Драматический финал богоискательства Кайдановского косвенно свидетельствовал, что между двумя великими областями духа — Культуры и Религии — должна располагаться некая третья промежуточная сфера, не сливающаяся ни с первой, ни со второй. И неведение этой промежуточной духовной сферы — точнее, вполне сознательное ее забвение во имя компромисса с внешней Властью — и явилось не только причиной религиозного надлома лучших представителей «культурного поколения», но и важнейшим фактором поражения всего «интеллектуального класса», который совершил отчаянный рывок к свободе в эпоху перестройки, но достиг при этом лишь весьма неполного и, в лучшем случае, частичного успеха.
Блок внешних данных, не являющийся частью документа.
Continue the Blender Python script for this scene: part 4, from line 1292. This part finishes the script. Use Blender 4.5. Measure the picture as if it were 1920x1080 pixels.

Успеха, который на новом витке истории страны обернулся жесточайшим неврозом, и этот невроз блокирует новые попытки достичь лучшего будущего.

 

Примечания

1. Для историка русской философии заключительная часть борхесовского «Конгресса» вызывала устойчивую ассоциацию с несколько истеричными пожеланиями историка Михаила Гершензона из его совместной с Вячеславом Ивановым «Переписки из двух углов»: «какое бы счастье кинуться в Лету, чтобы бесследно смылась с души память о всех религиях и философских системах, обо всех знаниях, искусствах, поэзии, и выйти на берег нагим, как первый человек, нагим, легким и радостным, и вольно выпрямить и поднять к небу обнаженные руки, помня из прошлого только одно — как было тяжело и душно в тех одеждах и как легко без них».
2. См.: Кнабе Г.С. Диалектика повседневности // Кнабе Г.С. Избранные труды: Теория и история культуры. М.: Росспэн, 2006. С. 59–60.
3. В рассказе Борхеса герой попадает в мир будущего, каким он будет через тысячу лет, когда люди обретут долгожданное долголетие. Он обнаруживает, что в этом мире люди забыли прошлое, не интересуются ни книгами, ни освоением космоса, ни научным познанием, у них нет никакой общей религии, каждый из них забыл свое имя. В этом мире осталась одна безусловная ценность, и это смерть. Перед глазами попавшего в будущее предстает образ единственного мемориального здания будущего века: «После четверти часа ходьбы свернули налево. Неподалеку я различил что-то вроде башни, увенчанной куполом. — Крематорий, — отозвался кто-то. — Внутри находится камера смерти. Говорят, ее изобрел один “филантроп” по имени, кажется, Адольф Гитлер». Эти строки хорошо ассоциировались со словами популярной песни: «Земные дороги ведут не в Рим, поверь мне и скажи всем им, дороги все как один приходят сюда, в дом вечного сна — крематорий».
4. В 1991-м я случайно встретил в метро скрипача «Крематория» Михаила Россовского, подошел к нему и сообщил, что написал вместе со своим другом статью о его группе. Он очень обрадовался, мы встретились на его работе, на Большой Дмитровке, в комнатке, где на стене висели портреты Сталина и Джима Моррисона. Потом я позвонил ему, и он сказал, что передал статью Армену Григоряну, и тому она понравилась за тем исключением, что одна песня, о которой говорится в тексте, ему не принадлежит. Потом, прочтя в одном из интервью Григоряна о том, что «иногда приходят письма, где на наших песнях выстроена целая философия», я подумал с удовлетворением, что речь идет именно о нашей статье.
5. Машинописная копия рукописи этой неоконченной статьи под названием «Конец тысячелетия, или Что значит “отрицательная диалектика”», текст которой целиком принадлежит Г.С. Кнабе, хранится в моем архиве, ожидая комментированной публикации.
6. Сценарий фильма «Восхождение к Экхарту» был опубликован в изданном Русским феноменологическим обществом сборнике: Кайдановский А.Л. Киносценарии. М., 1996. С. 197–236. Хочу поблагодарить издателя книги философа Игоря Чубарова за предоставленный мне экземпляр этой редкой книги.